Saturday, November 22, 2008

Value Investing Part I: The Basics

Value Investing, for all intents and purposes, is the only method of investing (if executed properly) that promises long-term investment success.

Investment Defined

Before I define and explain value investing, let us first consider the definition of an investment. Benjamin Graham, in his classic investment treatise "The Intelligent Investor", defines an investment as follows:

"An investment operation is one which, upon thorough analysis, promises safety of principal and an adequate return."

The act of simply buying a common stock does not qualify one as an investor. According to Graham's definition there are several criteria that must be met. We have to thoroughly analyze the stock. After such analysis, we must concluded that we have a low probability of permanently losing money and a high probability of generating a return that exceeds a threshold. We'll call the threshold our opportunity cost, i.e. the return we could realize on other investment options.

Price vs. Value

There is a distinct difference between price and value. Warren Buffett says:

"Price is what you pay, value is what you get."

The decision to buy or not buy a common stock boils down to two numbers, the price of the stock and value of the stock. Price is easy, it is given to us in minute-by-minute market quotations. At any given moment, price is a specific and known number. Value is a bit more tricky. It is the number we hope to arrive at following "thorough analysis." Determining value is a tedious, yet imprecise, task. We will discuss the process of valuation later in the series.

Value Investing is simply buying stocks, or other assets, for less than their value.

Investing is as simple as that statement; determine the value of a stock and buy when the price is less than value.


Thursday, June 19, 2008

Introduction

For my first post let me provide a quick background.
My name is Jeremy Horn. I am a securities analyst for a life insurance company. In addition, I am the founder and Managing Partner of a private investment partnership. I hold a bachelor's in both finance and accounting and I am a Level III CFA candidate.

My target audience is anyone who is currently, or has future plans of, participating in that wild auction arena we call the stock market. I hope to keep most discussion topics general. I will do my best to avoid esoteric topics such that everyone can read, understand and, most importantly, learn.

I will not discuss securities that are being considered for purchase, are in the process of being purchased, or that have already been purchased for either the insurance company or the investment partnership (I do not trade for a personal account. Besides some mutual funds in 529's for my kids, all of my personal investment is in the partnership). I will use past securities (those that have been sold) for illustrative purposes. NOTHING CONTAINED HEREIN SHOULD BE CONSTRUED AS INVESTMENT ADVICE OR RECOMMENDATION. We are here to learn how to invest, not to be told what investments to buy.

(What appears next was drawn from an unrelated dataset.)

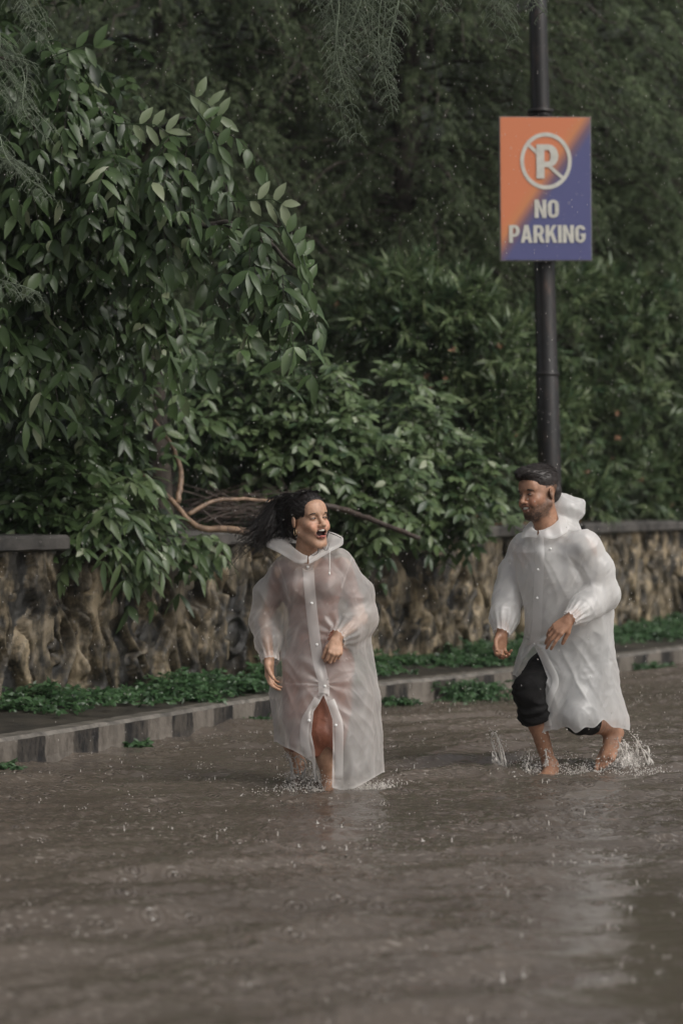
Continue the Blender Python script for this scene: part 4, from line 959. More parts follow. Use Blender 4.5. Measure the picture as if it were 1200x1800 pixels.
def hand(wr, d, nrm, s, curl, side, k=.006, thumb_open=.5):
    """wr wrist, d hand direction, nrm back-of-hand normal, side=+1 thumb on +lateral"""
    d = unit(np.array(d, float)); nrm = np.array(nrm, float); nrm = unit(nrm - (nrm @ d) * d); lat = np.cross(nrm, d) * side
    p = []; kn = []
    for i_, (o, L_, r_) in enumerate([(.030, .082, .0095), (.010, .088, .0098), (-.010, .083, .0094), (-.029, .074, .0086)]):
        a = wr + lat * o * .45 * s + d * .008 * s; b_ = wr + lat * o * s + d * L_ * s
        p.append(cap(a, b_, .0135 * s, .0105 * s, .012)); kn.append((b_, i_, r_))
    p.append(cap(wr - d * .03 * s, wr + d * .02 * s, .0225 * s, .022 * s, .015))
    p.append(ell(wr + d * .045 * s, np.array([.034, .046, .0145]) * s, np.stack([lat, d, nrm], 1), .012))
    lens = [(.043, .026, .021), (.047, .029, .022), (.044, .027, .021), (.034, .021, .019)]
    for (b_, i_, r_), ls in zip(kn, lens):
        ang = 0.0; q = b_; rr_ = r_ * s
        for j_, L_ in enumerate(ls):
            ang += curl[i_] * (1.0, 1.15, .8)[j_]
            dd = d * math.cos(ang) - nrm * math.sin(ang) + lat * (.10, .03, -.03, -.12)[i_] * (1 - min(ang, 1))
            q2 = q + unit(dd) * L_ * s; p.append(cap(q, q2, rr_, rr_ * .9, .003 if j_ else k)); q = q2; rr_ *= .9
    # thumb leaves the side of the palm near its base
    t0 = wr + lat * .018 * s + d * .018 * s
    dt = unit(d * .72 + lat * (.35 + .55 * thumb_open) - nrm * .35); t1 = t0 + dt * .044 * s
    dt2 = unit(dt + d * .35 - lat * .35 - nrm * .25); t2 = t1 + dt2 * .032 * s; t3 = t2 + unit(dt2 - nrm * .25 + d * .1) * .026 * s
    p += [cap(t0, t1, .0155 * s, .012 * s, .012), cap(t1, t2, .0112 * s, .0102 * s, .003), cap(t2, t3, .0102 * s, .0088 * s, .003)]
    return p
def foot(heel, toe, up, s=1.0, w_=.045):
    """heel and ball-of-toes points, up = instep normal"""
    heel, toe = np.array(heel, float), np.array(toe, float); d = unit(toe - heel); up = unit(up - (up @ d) * d); lat = np.cross(up, d)
    L_ = np.linalg.norm(toe - heel); p = [cap(heel, heel + up * .04, .030 * s, .030 * s, .02)]
    for o in (-.6, 0, .6): p.append(cap(heel + lat * o * .02, toe + lat * o * w_ * 1.1, .022 * s, .016 * s, .02))
    p.append(cap(heel + up * .045 + d * .02, toe - d * .02 + up * .006, .030 * s, .018 * s, .03))
    for i_, (o, tl, tr_) in enumerate([(-.9, .052, .0135), (-.40, .050, .0092), (-.02, .045, .0088), (.34, .038, .0084), (.68, .030, .008)]):
        a = toe + lat * o * w_ * .75 - d * .01; p.append(cap(a, a + d * tl * s - up * .010, tr_ * s, tr_ * s * .9, .005))
    return p
def finish_body(name, prims, lo, hi, h, parent, base_col, T, c, R, s, mc, mr, ringp, male):
    V, Q = sdf_mesh(prims, lo, hi, h)
    q = (V - c) @ R / s
    n1 = nz(V, 9.0); col = np.array(base_col)[None] * (1 + .10 * n1[:, None])
    near = (np.linalg.norm(q, axis=1) < .19)
    # lips
    dm = np.full(len(V), 9.); qq = q[near]
    dl = np.min([np.linalg.norm(qq - np.array(p_), axis=1) for p_ in ringp], 0); dm[near] = dl
    lip = np.clip((.0095 - dm) / .004, 0, 1)[:, None] * near[:, None]
    col = col * (1 - lip * .8) + np.array((.30, .085, .065) if not male else (.24, .095, .07)) * lip * .8
    cav = near & (np.linalg.norm((q - np.array(mc)) / (np.array(mr) * 1.03), axis=1) < 1.0) & (dm > .0065)
    col[cav] = (.05, .012, .01)
    flush = np.exp(-((np.abs(q[:, 0]) - .040) ** 2 + (q[:, 2] + .03) ** 2) / .022 ** 2) * near * (q[:, 1] < -.02)
    col = col * (1 + flush[:, None] * np.array([.14, -.04, -.06]))
    lid = np.exp(-((np.abs(q[:, 0]) - .031) ** 2 / .020 ** 2 + (q[:, 2] - .004) ** 2 / .013 ** 2)) * near * (q[:, 1] < -.04)
    col *= 1 - .22 * lid[:, None]
    if male:
        ax_ = np.abs(q[:, 0])
        sg_ = lambda a_, w_=.004: 1 / (1 + np.exp(-np.clip(a_ / w_, -30, 30)))
        bn = nz(V, 60.0) * .004; q1, q2 = q[:, 1], q[:, 2]
        side_ = .62 * sg_(-.034 - .30 * np.clip(-q1, 0, .09) - q2 + bn) * sg_(.006 - q1, .003) * sg_(q2 + .112) * (q1 < .02)
        burn = .55 * sg_(.016 - np.abs(q1 + .004), .003) * sg_(ax_ - .052) * sg_(.01 - q2) * sg_(q2 + .10)
        chin = .90 * sg_(-.079 - q2 + bn) * sg_(q2 + .128) * sg_(-.036 - q1)
        gote = .88 * sg_(1.18 - np.hypot(q[:, 0] / .040, (q2 + .068) / .030), .08) * sg_(np.hypot(q[:, 0] / .034, (q2 + .063) / .020) - 1, .10) * sg_(-.039 - q2) * sg_(-.055 - q1)
        a = near * np.maximum.reduce([side_, burn, chin, gote]); a = np.clip(a * (1 + .5 * nz(V, 120.0)), 0, .92) * (1 - lip[:, 0]) * (~cav)
        fade = near & (q[:, 2] > -.02) & (q[:, 1] > -.012) & (ax_ > .05) & (np.hypot(q[:, 1] - .012, q[:, 2] + .006) > .034)
        a = np.maximum(a, np.where(fade, .72, 0))
        col = col * (1 - a[:, None]) + np.array([.022, .015, .012]) * a[:, None]
    ob = mesh(name, V, Q, M['skin'], parent, col=np.clip(col, 0, 1))
    # eyes squeezed by laughter, brows, teeth
    hairm = M['hair'] if not male else M['hair_man']
    for sx_ in (-1, 1):
        e0 = T(sx_ * .031, -.0785, .0025)
        EV, EQ = ell_mesh(e0, np.array([.0115, .0085, .0030]) * s, R, 12, 8)
        eye = mesh('eye', EV, EQ, M['eye_white'], ob)
        EV, EQ = ell_mesh(T(sx_ * .031 + (.003 if not male else -.003), -.0835, .0022), np.array([.0050, .0046, .0031]) * s, R, 10, 6); mesh('iris', EV, EQ, M['iris'], eye)
        u = np.linspace(-1, 1, 9)
        for nm, zz_, zc, r_, yo in (('eyelashes', .0058, -.0042, .0019, -.088), ('eyebrow', .0255, -.006, .0028, -.0885)):
            pts = np.array([T(sx_ * .031 + a_ * (.015 if nm == 'eyelashes' else .020), yo + (.0085 if nm == 'eyelashes' else .010) * a_ * a_ + .006 * max(a_ * sx_, 0), zz_ + zc * a_ * a_) for a_ in u])
            rr_ = r_ * s * (1 - .55 * np.abs(u) ** 2) * (1.35 if male and nm == 'eyebrow' else 1)
            TV, TQ = tubes(pts[None], rr_[None], 6); mesh(nm, TV, TQ, hairm, ob)
    u = np.linspace(-1, 1, 9)
    tz = mc[2] + (.0150 if mr[2] > .015 else .0015); hw = .022; th = .0046 if mr[2] > .015 else .0058
    pts = np.array([T(a_ * hw, -.0985 + .012 * a_ * a_, tz + (.0035 * a_ * a_)) for a_ in u]); 
    up_ = R @ np.array([0, 0, 1.]); outw = R @ np.array([0, -1., 0])
    TVv = np.concatenate([pts + up_ * th * s, pts - up_ * th * s, pts - up_ * th * s - outw * .005, pts + up_ * th * s - outw * .005]); i_ = np.arange(8)
    mesh('teeth', TVv, np.concatenate([np.stack([a_ * 9 + i_, a_ * 9 + i_ + 1, ((a_ + 1) % 4) * 9 + i_ + 1, ((a_ + 1) % 4) * 9 + i_], 1) for a_ in range(4)]), M['teeth'], ob)
    if mr[2] > .015:
        EV, EQ = ell_mesh(T(0, -.088, mc[2] - .014), np.array([.017, .018, .006]) * s, R, 12, 8); mesh('tongue', EV, EQ, M['tongue'], ob)
    return ob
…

It is important for me to note that I am unoriginal. You will read nothing here that is the result of extraordinary intelligence or incredible foresight on the part of yours truly. The knowledge I apply to the investment decision-making process, and to this blog, are the result of my study of other extraordinary investors. To name a few: Benjamin Graham, David Dodd, Warren Buffett, Charlie Munger, Philip Fisher, John Burr Williams, etc. It is they who deserve credit for extraordinary intelligence. Consider me nothing more than the conduit through which their knowledge passes to you.